* Begin ENTRIES *

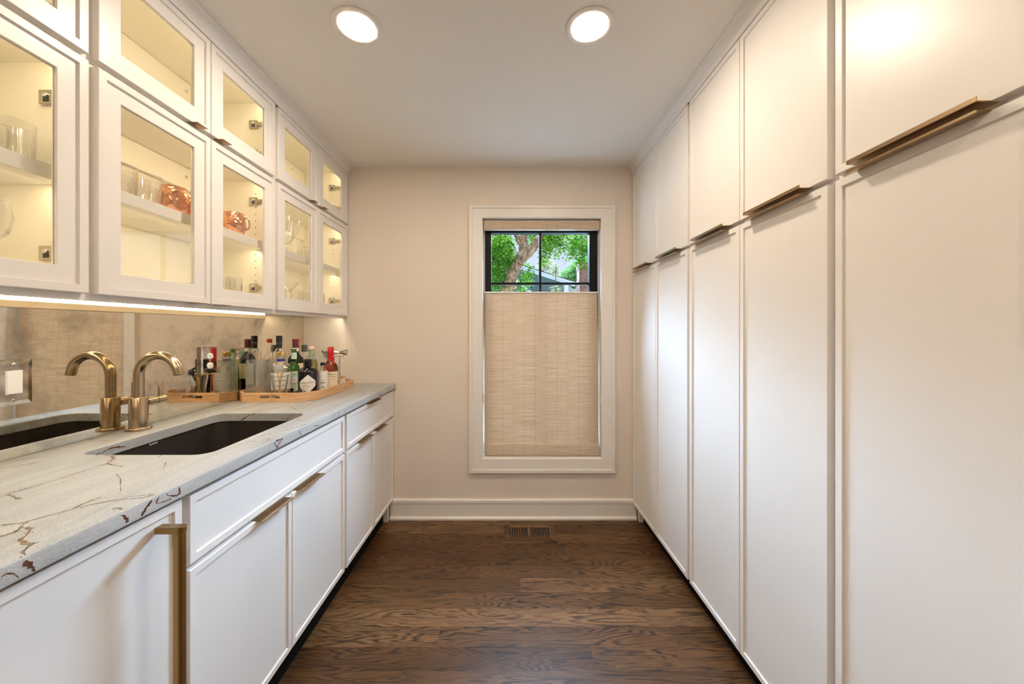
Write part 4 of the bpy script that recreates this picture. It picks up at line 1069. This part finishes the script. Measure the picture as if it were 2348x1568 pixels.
def limb(nm, pts, r0, r1, seed):
    q = wob(pts, 5, .008, seed); n_ = len(q)
    r = random.Random(seed)
    obj(nm, MB().tube(q, [(r0+(r1-r0)*i/(n_-1))*r.uniform(.93, 1.09) for i in range(n_)], 16), M_bark, big, smooth=70)
limb('trunk', [(-.62, 6.1, -.8), (-.36, 6.05, .7), (-.12, 6, 1.72), (-.04, 6, 1.95), (.05, 6, 2.18), (.12, 6, 2.38), (.20, 6, 2.53), (.245, 6, 2.64), (.235, 6.02, 2.78), (.27, 6.05, 3.05), (.24, 6.1, 3.6), (.1, 6.1, 4.4)], .125, .045, 1)
limb('branch', [(.14, 5.96, 2.40), (.24, 5.95, 2.50), (.33, 5.95, 2.59), (.41, 5.95, 2.68), (.47, 5.97, 2.78), (.58, 6, 2.90), (.70, 6, 3.05), (.98, 6, 3.6)], .085, .05, 2)
limb('branch', [(.22, 6.02, 2.69), (.17, 6.02, 2.77), (.12, 6.02, 2.90), (.08, 6.02, 3.05), (0, 6.1, 3.6)], .045, .03, 3)
limb('branch', [(.60, 6.3, 3.3), (.88, 6.4, 3.10), (.98, 6.5, 3.01), (1.08, 6.5, 2.92), (1.20, 6.5, 2.84), (1.36, 6.5, 2.70)], .035, .018, 4)
obj('foliage', leaves([(-.13, 6.1, 2.66, .24, .34, 520), (-.22, 6.2, 2.95, .30, .22, 260), (-.24, 6.1, 2.25, .22, .28, 300), (.02, 6.3, 2.52, .13, .20, 130), (.72, 6.2, 2.95, .20, .16, 300), (.62, 6.2, 2.70, .10, .20, 110), (.88, 6.2, 2.80, .09, .14, 80),
    (1.22, 6.2, 2.88, .20, .22, 300), (1.30, 6.2, 2.62, .12, .18, 130), (1.07, 6.2, 2.72, .06, .10, 30), (.42, 6.25, 3.02, .18, .12, 150), (.33, 6.3, 2.30, .12, .12, 80), (.24, 6.2, 2.12, .10, .10, 40), (-.8, 6.3, 2.7, .5, .6, 250), (1.9, 6.3, 3.0, .5, .5, 250), (.5, 6.3, 3.6, 1.2, .4, 500)], .048, 11), M_leaf, big, kind='stuff', fix=False)
vine = thing('climbing_vine', 'yellow-green vine leaves along the base of the window view', 'vine', (0, 5.4, -.8))
obj('stem', MB().tube([(-.05, 5.4, -.8), (-.08, 5.4, .6), (-.02, 5.4, 1.85), (.12, 5.4, 1.95)], .012, 8), M_bark, vine, smooth=60)
obj('foliage', leaves([(-.08, 5.4, 1.86, .14, .08, 26), (.06, 5.4, 1.88, .10, .06, 16), (.22, 5.4, 1.88, .12, .07, 18), (-.2, 5.4, 1.6, .3, .2, 40)], .040, 5, .1), M_leaf2, vine, kind='stuff', fix=False)
sap = thing('young_tree', 'small sapling in front of the neighbor house with a thin pale stem', 'tree', (1.18, 9.0, -.8))
obj('trunk', MB().tube([(1.17, 9, -.8), (1.17, 9, 1.6), (1.155, 9, 2.5), (1.16, 9, 2.95)], [.03, .025, .014, .006], 8), M_bark, sap, smooth=60)
obj('foliage', leaves([(1.16, 9, 2.86, .09, .16, 70), (1.17, 9, 2.34, .12, .14, 70)], .045, 8, .08), M_leaf3, sap, kind='stuff', fix=False)
yt = thing('yellowing_tree', 'pale yellowing treetop behind the house roof, right of the muntin', 'tree', (1.35, 15.0, -.8))
obj('trunk', MB().tube([(1.3, 15, -.8), (1.3, 15, 2.6), (1.42, 15, 3.8)], [.12, .09, .03], 8), M_bark, yt, smooth=60)
obj('foliage', leaves([(1.48, 15, 4.15, .26, .26, 130), (1.2, 15, 3.7, .2, .3, 80), (1.75, 15, 3.7, .25, .2, 50)], .085, 9, .3), M_leaf3, yt, kind='stuff', fix=False)
k_ = 18/14; zf = lambda z: 1.306+(z-1.306)*k_
ft = thing('far_tree', 'light green bushy tree behind the roof beside the chimney', 'tree', (3.4, 18.0, -.8))
obj('trunk', MB().tube([(3.3, 18, -.8), (3.2, 18, 3.8)], [.16, .07], 8), M_bark, ft, smooth=60)
obj('foliage', leaves([(2.35*k_, 18, zf(3.35), .5, .64, 650), (2.72*k_, 18, zf(3.75), .48, .58, 500), (2.1*k_, 18, zf(3.05), .3, .3, 200), (3.3*k_, 18, zf(3.4), .64, .9, 300)], .095, 10, .5), M_leaf2, ft, kind='stuff', fix=False)
bt = thing('background_tree', 'green tree behind the gable, left of the leaning trunk', 'tree', (-.8, 18.0, -.8))
obj('trunk', MB().tube([(-.8, 18, -.8), (-.8, 18, 4.5)], [.2, .08], 8), M_bark, bt, smooth=60)
obj('foliage', leaves([(-.7, 18, 4.9, .9, .9, 700), (.5, 18, 4.4, .6, .5, 260)], .11, 12, .6), M_leaf, bt, kind='stuff', fix=False)
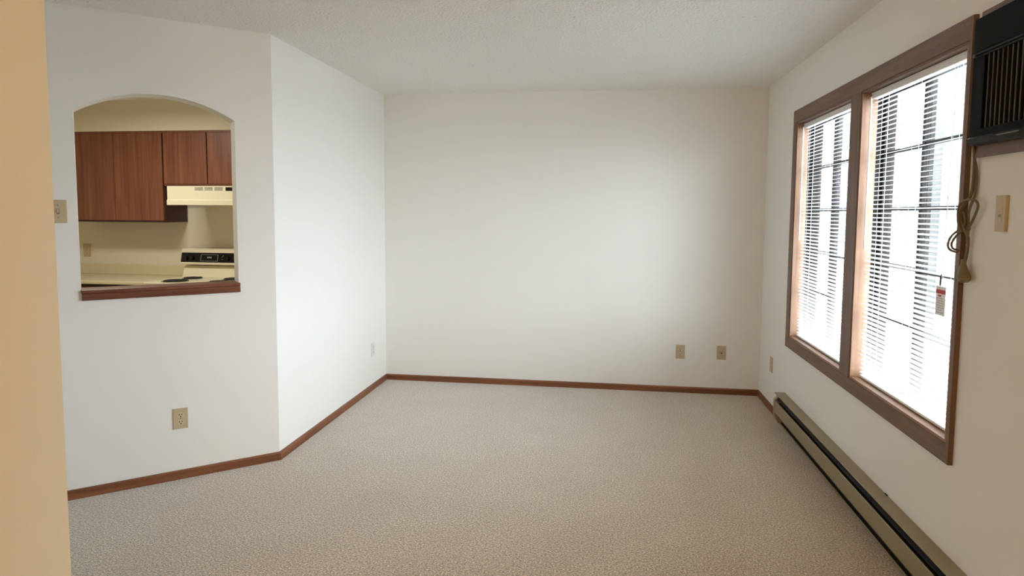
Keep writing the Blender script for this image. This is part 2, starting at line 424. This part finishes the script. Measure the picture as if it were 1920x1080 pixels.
# ------------------------------------------------------------------ blinds
BX = XR + 0.034                                             # centre plane of the slats
def slat_mesh(length, tilt):
    w, t, cr = 0.025, 0.0007, 0.0022; n = 5; top = []; bot = []
    for i in range(n):
        u = -0.5 + i / (n - 1.0)
        h = cr * (1 - 4 * u * u)
        top.append((u * w, h + t / 2)); bot.append((u * w, h - t / 2))
    c, s_ = math.cos(tilt), math.sin(tilt)
    prof = [(a * c - b * s_, a * s_ + b * c) for a, b in top + bot[::-1]]
    return MB().prism(prof, lambda a, b, q: Vector((a, q, b)), -length / 2, length / 2, True)
def blind(label, y0, y1, with_tag):
    a, b = y0 + 0.016, y1 - 0.016
    ym = (a + b) / 2; z0, z1 = WZ0 + 0.016, WZ1 - 0.014
    root = thing('mini_blind', label, 'blind', (BX, ym, z0))
    hr = part('head_rail', MB().box(BX - 0.016, BX + 0.016, a, b, z1 - 0.030, z1, 0.002), M['slat'], root)
    part('bottom_rail', MB().box(BX - 0.012, BX + 0.012, a + 0.002, b - 0.002, z0, z0 + 0.012, 0.003), M['slat'], root)
    tilt = math.radians(10)
    me = slat_mesh(b - a - 0.004, tilt).mesh('slat', M['slat'])
    pitch = 0.0212; zz = z0 + 0.026; k = 0
    while zz < z1 - 0.040:
        o = bpy.data.objects.new('slat', me); COL.objects.link(o); o.parent = root
        o.location = (0, 0, zz - z0); o.rotation_euler = (random.uniform(-0.0012, 0.0012), random.uniform(-0.02, 0.02), 0)
        zz += pitch; k += 1
    for yy in (a + 0.13, ym, b - 0.13):
        for dx in (-0.0135, 0.0135):
            part('ladder_cord', MB().tube([(BX + dx, yy, z0 + 0.01), (BX + dx, yy, z1 - 0.03)], 0.0009, 5), M['cordw'], root)
        part('cord_button', MB().lathe([(0.0001, -0.002), (0.006, -0.002), (0.006, 0.003), (0.0001, 0.003)], (BX, yy, z0 - 0.001), 'z', 12), M['cordw'], root)
    wy = b - 0.022
    wd = part('tilt_wand', MB().tube([(BX - 0.024, wy, z1 - 0.022), (BX - 0.024, wy, 1.29)], 0.0042, 8), M['wand'], root)
    part('wand_hook', MB().tube([(BX - 0.015, wy, z1 - 0.012), (BX - 0.024, wy, z1 - 0.014), (BX - 0.024, wy, z1 - 0.026)], 0.0018, 6), M['chrome'], wd)
    if with_tag:
        ty = a + 0.105
        lc = part('lift_cord', MB().tube([(BX - 0.0175, ty, z1 - 0.026), (BX - 0.020, ty + 0.004, 1.6), (BX - 0.024, ty + 0.016, 1.19)], 0.0011, 6), M['cordw'], root)
        part('cord_tassel', MB().tube([(BX - 0.024, ty + 0.016, 1.238), (BX - 0.024, ty + 0.018, 1.222), (BX - 0.024, ty + 0.022, 1.192)], [0.0015, 0.004, 0.003], 8), M['fin'], root)
        tx = BX - 0.026; t0, t1, u0, u1 = ty - 0.026, ty + 0.044, 1.082, 1.190
        tg = part('warning_tag', MB().box(tx - 0.0006, tx + 0.0002, t0, t1, u0, u1), M['tag'], root, label='white hanging warning tag with a red header band')
        part('red_band', MB().box(tx - 0.0012, tx - 0.0007, t0, t1, u1 - 0.027, u1 - 0.012), M['red'], tg)
        part('red_mark', MB().box(tx - 0.0012, tx - 0.0007, (t0 + t1) / 2 - 0.004, t1 - 0.018, u1 - 0.038, u1 - 0.032), M['red'], tg)
        for i, (q0, q1) in enumerate(((0.02, 0.75), (0.1, 0.8), (0.1, 0.9), (0.1, 0.85), (0.1, 0.9), (0.1, 0.7), (0.1, 0.88))):
            zc = u1 - 0.045 - i * 0.0088; wdt = t1 - t0
            part('print_line', MB().box(tx - 0.0012, tx - 0.0007, t1 - wdt * q1, t1 - wdt * q0 - 0.004, zc - 0.0016, zc + 0.0016), M['tagk'], tg)
    else:
        ty = a + 0.06
        part('lift_cord', MB().tube([(BX - 0.0175, ty, z1 - 0.026), (BX - 0.020, ty, 1.3)], 0.0011, 6), M['cordw'], root)
    return root
blind('white slatted mini blind in the far window without hanging tag', MY1 + 0.012, WY1 - 0.012, False)
blind('white slatted mini blind in the near window with red and white tag', WY0 + 0.012, MY0 - 0.012, True)

# ------------------------------------------------------------------ wall plates
def frame_at(p, Zv):
    Zv = Vector(Zv); Y = Vector((0, 0, 1)); X = Y.cross(Zv); p = Vector(p)
    return Matrix(((X.x, Y.x, Zv.x, p.x), (X.y, Y.y, Zv.y, p.y), (X.z, Y.z, Zv.z, p.z), (0, 0, 0, 1)))
def plate(kind, label, p, Zv, cat, mt='ivory', group=None, w=0.072, h=0.113, th=0.006):
    r = thing({'duplex': 'wall_outlet', 'toggle': 'light_switch', 'jack': 'cable_jack', 'slider': 'wall_control'}[kind], label, cat, frame=frame_at(p, Zv), group=group)
    pl = part('cover_plate', MB().box(-w / 2, w / 2, -h / 2, h / 2, 0.0004, th, 0.0022), M[mt], r, world=False)
    dm = M['ivory2'] if mt == 'ivory' else M['whitep']
    if kind == 'duplex':
        for c in (0.0195, -0.0195):
            prof = [(0.0165 * math.cos(a_), max(-0.0135, min(0.0135, 0.0165 * math.sin(a_)))) for a_ in [2 * math.pi * i / 24 for i in range(24)]]
            rc = part('receptacle', MB().prism([(a_, b_ + c) for a_, b_ in prof], XYZ, th - 0.001, th + 0.0014), dm, r, world=False)
            for sx, hh in ((-0.0064, 0.0048), (0.0064, 0.0040)):
                part('slot', MB().box(sx - 0.0018, sx + 0.0018, c + 0.003 - hh, c + 0.003 + hh, th + 0.0006, th + 0.0017), M['slot'], rc, world=False)
            part('ground_hole', MB().lathe([(0.0001, 0.0017), (0.0034, 0.0017), (0.0034, 0.0006)], (0, c - 0.0085, th), 'z', 10), M['slot'], rc, world=False)
        part('screw', MB().lathe([(0.0001, 0.001), (0.0028, 0.0006), (0.003, -0.001)], (0, 0, th), 'z', 10), M['screw'], r, world=False)
    elif kind == 'toggle':
        part('toggle_slot', MB().box(-0.0055, 0.0055, -0.0125, 0.0125, th - 0.001, th + 0.0006), M['slot'], r, world=False)
        part('toggle', MB().prism([(-0.010, 0.0), (0.006, 0.0), (0.0115, 0.012), (0.005, 0.0145)], lambda a_, b_, t: Vector((t, a_, th + b_)), -0.0042, 0.0042), dm, r, world=False)
        for c in (0.0302, -0.0302):
            part('screw', MB().lathe([(0.0001, 0.001), (0.0028, 0.0006), (0.003, -0.001)], (0, c, th), 'z', 10), M['screw'], r, world=False)
    elif kind == 'jack':
        part('jack_ring', MB().lathe([(0.0046, 0.006), (0.0066, 0.006), (0.0066, -0.001)], (0, -0.002, th), 'z', 14), M['screw'], r, world=False)
        part('jack_core', MB().lathe([(0.0001, 0.003), (0.0046, 0.003), (0.0046, -0.001)], (0, -0.002, th), 'z', 14), M['slot'], r, world=False)
        for c in (0.0302, -0.0302):
            part('screw', MB().lathe([(0.0001, 0.001), (0.0028, 0.0006), (0.003, -0.001)], (0, c, th), 'z', 10), M['ivory'], r, world=False)
    else:
        part('rocker_frame', MB().box(-0.012, 0.012, -0.026, 0.026, th - 0.001, th + 0.0008), M['ivory'], r, world=False)
        part('indicator_mark', MB().box(-0.007, 0.007, -0.012, -0.003, th + 0.0006, th + 0.0013), M['screw'], r, world=False)
        part('upper_mark', MB().box(-0.006, 0.006, 0.004, 0.0055, th + 0.0006, th + 0.0013), M['screw'], r, world=False)
    return r
plate('duplex', 'ivory duplex outlet low on the wall below the arched opening', ang(0.512, 0.334), NN, 'outlet')
plate('toggle', 'ivory toggle light switch left of the arched opening by hall wall', ang(1.014, 1.447), NN, 'light switch')
plate('duplex', 'ivory duplex outlet on far wall, left of the cable jack', (0.6185, YB, 0.336), (0, -1, 0), 'outlet')
plate('jack', 'ivory cable jack plate on far wall, near the right corner', (0.942, YB, 0.340), (0, -1, 0), 'cable jack')
plate('duplex', 'white outlet plate on the bright side wall near far corner', (XL, 5.048, 0.331), (1, 0, 0), 'outlet', mt='whitep')
plate('duplex', 'ivory outlet plate on window wall, between far corner and window', (XR, 5.0, 0.341), (-1, 0, 0), 'outlet')
plate('slider', 'ivory wall control right of the near window, below the air conditioner', (XR, 2.258, 1.4635), (-1, 0, 0), 'wall control', th=0.010, w=0.054)

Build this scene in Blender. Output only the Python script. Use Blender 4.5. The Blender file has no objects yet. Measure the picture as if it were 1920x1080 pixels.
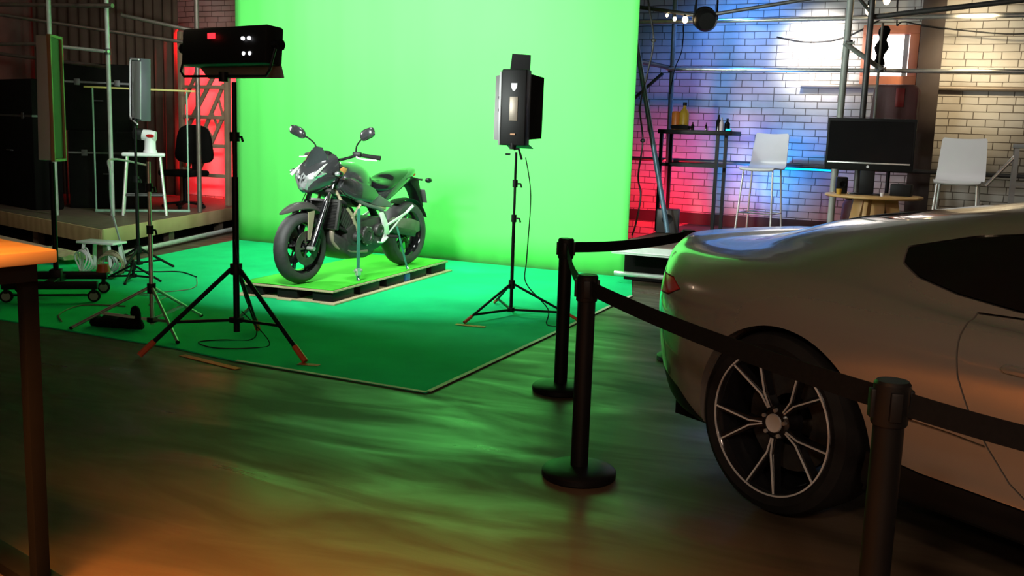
import bpy, bmesh, math, random
from mathutils import Vector, Matrix, Quaternion
random.seed(7)
scene = bpy.context.scene
COL = scene.collection
R = math.radians
PI = math.pi

# ------------------------------------------------------------------ camera
cam_d = bpy.data.cameras.new('camera')
cam_d.sensor_width = 36.0
cam_d.lens = 36.0 * 1850.0 / 1920.0
cam_d.clip_start = 0.05
cam_d.clip_end = 100
cam = bpy.data.objects.new('camera', cam_d)
COL.objects.link(cam)
_a, _p, _r = R(25.0), R(9.0), R(1.9)
_F = Vector((-math.sin(_a) * math.cos(_p), math.cos(_a) * math.cos(_p), -math.sin(_p)))
_R0 = Vector((math.cos(_a), math.sin(_a), 0))
_U0 = _R0.cross(_F)
_Rt = math.cos(_r) * _R0 + math.sin(_r) * _U0
_U = _Rt.cross(_F)
cam.matrix_world = Matrix(((_Rt.x, _U.x, -_F.x, 0), (_Rt.y, _U.y, -_F.y, 0), (_Rt.z, _U.z, -_F.z, 1.5), (0, 0, 0, 1)))
scene.camera = cam

# ------------------------------------------------------------------ view, world
scene.view_settings.view_transform = 'Standard'
scene.view_settings.look = 'None'
scene.view_settings.gamma = 1.0
scene.view_settings.exposure = 0.0
scene.view_settings.use_curve_mapping = False
world = bpy.data.worlds.new('studio_world')
scene.world = world
world.use_nodes = True
world.node_tree.nodes['Background'].inputs[0].default_value = (0.9, 0.75, 0.6, 1)
world.node_tree.nodes['Background'].inputs[1].default_value = 0.01

# ------------------------------------------------------------------ lights
def aim(o, target):
    d = Vector(target) - o.location
    o.rotation_euler = d.to_track_quat('-Z', 'Y').to_euler()
def area(name, loc, target, power, col, sx, sy=None, spread=180):
    d = bpy.data.lights.new(name, 'AREA')
    d.energy = power; d.color = col
    d.shape = 'RECTANGLE'; d.size = sx; d.size_y = sy or sx
    d.spread = R(spread)
    o = bpy.data.objects.new(name, d); COL.objects.link(o)
    o.location = loc; aim(o, target)
    return o
def spot(name, loc, target, power, col, angle=60, blend=0.6, rad=0.06):
    d = bpy.data.lights.new(name, 'SPOT')
    d.energy = power; d.color = col; d.spot_size = R(angle); d.spot_blend = blend
    d.shadow_soft_size = rad
    o = bpy.data.objects.new(name, d); COL.objects.link(o)
    o.location = loc; aim(o, target)
    return o
def point(name, loc, power, col, rad=0.05):
    d = bpy.data.lights.new(name, 'POINT')
    d.energy = power; d.color = col; d.shadow_soft_size = rad
    o = bpy.data.objects.new(name, d); COL.objects.link(o)
    o.location = loc
    return o

# backdrop wash: the two fixtures on stands and two hung from the ceiling
area('fluorescent_light', (-4.40, 5.3, 1.93), (-5.6, 10, 1.6), 98, (0.92, 1.0, 0.95), 0.5, 0.15, 120)
area('barn_door_light', (-3.40, 7.42, 1.68), (-4.9, 10, 2.0), 50, (0.92, 1.0, 0.95), 0.2, 0.55)
area('grid_light', (-5.0, 7.6, 4.3), (-5.0, 10.0, 2.2), 95, (0.95, 1.0, 0.95), 1.2, 0.5, 140)
area('grid_light', (-7.2, 7.8, 4.3), (-7.2, 10.0, 1.6), 50, (0.95, 1.0, 0.92), 0.8, 0.4, 110)
area('panel_light', (-7.3, 7.3, 1.8), (-5.2, 7.9, 0.7), 22, (0.95, 1.0, 0.95), 0.3, 0.5, 70)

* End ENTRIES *

* TO BE DONE
Copy every line of the listing where the word "this" appears.

* ANSWER TO THE TASK
Write part 4 of the bpy script that recreates this picture. It picks up at line 1069. This part finishes the script. Measure the picture as if it were 2348x1568 pixels.
Keep writing the Blender script for this image. This is part 2, starting at line 424. This part finishes the script. Measure the picture as if it were 1920x1080 pixels.
Build this scene in Blender. Output only the Python script. Use Blender 4.5. The Blender file has no objects yet. Measure the picture as if it were 1920x1080 pixels.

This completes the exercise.